▶ Watch Video: Students honor lost businesses on 100th anniversary of Tulsa Massacre

Hundreds of Black people were killed or injured by a White mob during the 1921 Tulsa Massacre. An estimated 200 businesses that were part of Black Wall Street were also destroyed during the two-day rampage.

Now, 100 years later, the legacy of Black Wall Street continues digitally, thanks to tech industry veteran and Tulsa native Mikeal Vaughn and his students at the Urban Coders Guild, which teaches STEM skills to kids from underserved communities.

“This was one of those crazy ideas that come to you at 2 a.m.,” Vaughn told CBS News correspondent Omar Villafranca. “There was a whole community of businesses that existed, and so the idea is that if those businesses existed in 2021, they would most likely have a website.
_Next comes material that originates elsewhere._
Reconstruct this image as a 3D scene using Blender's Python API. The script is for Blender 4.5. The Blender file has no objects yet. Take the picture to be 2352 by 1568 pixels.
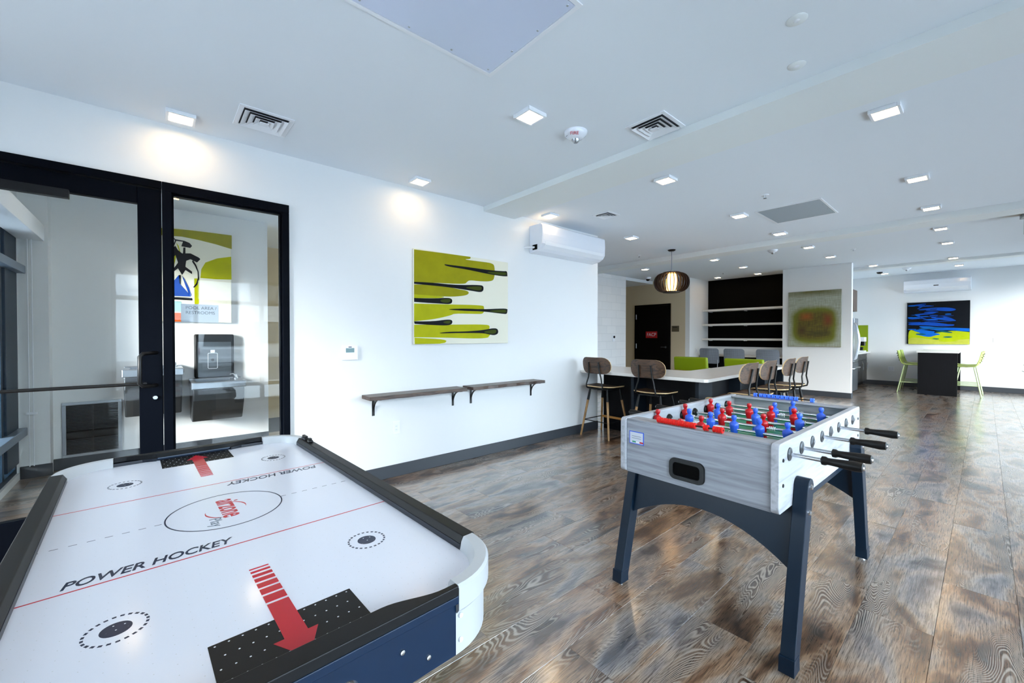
import bpy, bmesh, math, random
from mathutils import Vector, Matrix
random.seed(7)
sc = bpy.context.scene
COL = sc.collection
PI = math.pi

# ---------------------------------------------------------------- camera, world, exposure
H = 1.32
cam_d = bpy.data.cameras.new('camera'); cam = bpy.data.objects.new('camera', cam_d); COL.objects.link(cam)
cam.location = (0, 0, H)
cam.rotation_euler = (PI/2 - .0115, 0, .8553 - PI/2)
cam_d.sensor_width = 36; cam_d.lens = 36*944/2352; cam_d.clip_start = .05; cam_d.clip_end = 300
sc.camera = cam
sc.view_settings.view_transform = 'Standard'; sc.view_settings.look = 'None'
sc.view_settings.gamma = 1; sc.view_settings.use_curve_mapping = False
sc.view_settings.exposure = 1.47
w = bpy.data.worlds.new('overcast_sky'); sc.world = w; w.use_nodes = True
bg = w.node_tree.nodes['Background']; bg.inputs[0].default_value = (.72, .87, 1.0, 1); bg.inputs[1].default_value = 6.0
try:
    sc.cycles.use_denoising = True
    sc.cycles.max_bounces = 10; sc.cycles.diffuse_bounces = 6; sc.cycles.glossy_bounces = 4; sc.cycles.transparent_max_bounces = 12
    sc.cycles.caustics_reflective = False; sc.cycles.caustics_refractive = False
    sc.cycles.sample_clamp_indirect = 8
except Exception:
    pass

sun_d = bpy.data.lights.new('hazy_sun', 'SUN'); sun = bpy.data.objects.new('hazy_sun', sun_d); COL.objects.link(sun)
sun_d.energy = 9.0; sun_d.angle = math.radians(24); sun_d.color = (1, .97, .92)
sun.rotation_euler = Vector((math.cos(math.radians(35)), math.sin(math.radians(35)), -math.tan(math.radians(15)))).to_track_quat('-Z', 'Y').to_euler()

def portal(loc, rot, sx, sy):          # marks the window openings for sampling the sky; gives no light of its own
    d = bpy.data.lights.new('window_portal', 'AREA'); d.shape = 'RECTANGLE'; d.size = sx; d.size_y = sy
    d.cycles.is_portal = True
    o = bpy.data.objects.new('window_portal', d); COL.objects.link(o); o.location = loc; o.rotation_euler = rot
portal((6.5, -1.75, 1.2), (PI/2, 0, 0), 17.2, 2.6)
portal((-1.12, 4.85, 1.2), (PI/2, 0, -PI/2), 2.2, 2.5)
portal((-2.5, 2.45, 1.2), (PI/2, 0, -PI/2), 2.0, 2.6)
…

They would most likely have a mobile app. And we’re teaching kids to make websites and we’re teaching kids to make mobile apps. And so it made sense that we do this.”

They created historicblackwallstreet.com, a collection of web pages for businesses including the Dreamland Theater, the Hotel Alexander and the Red Wing Cafe, noted at the time for its “swell electric piano.”

The students are getting a history lesson in addition to a computer science lesson, Vaughn said.

“My kids are learning the web technologies, the mobile technologies, but we partner with Tulsa Community College,” he said. “They’re doing the research, and then there was another group of people from Tulsa Community College that were doing graphic design and logos. And so, this is a collaborative effort, very much in the spirit of Greenwood and very much in the spirit of Black Wall Street.”

Brother and sister Isaac and Raven Arterberry are two of 40 students in the Urban Coders Guild. Isaac researched Vernon AME Church, the only building that survived the massacre.

Asked what it’s like creating something digitally but also physically seeing it, Isaac said, “I think it’s interesting that we’re able to make it more permanent in a way because physically it could be destroyed and all that. But when you make it digital, it basically lasts forever, which I think is really cool.”

Brenda Nails-Alford, a descendant of several survivors of the massacre, said she appreciates the work of students like the Arterberrys.

“It speaks volumes to the legacies that make Black Wall Street, and you all will carry on that legacy,” she told them.

The project is connecting the students to the past that a lot of people don’t talk about.

“It’s connecting them to a past for sure, but we also want to focus on connecting them to a future that maybe they didn’t even imagine, a future working in tech, maybe being a coder,” Vaughn said. 

He said he hopes they are the next chapter of Black Wall Street.

So far, there are only a handful of businesses in the directory, but they plan to add more in the coming months.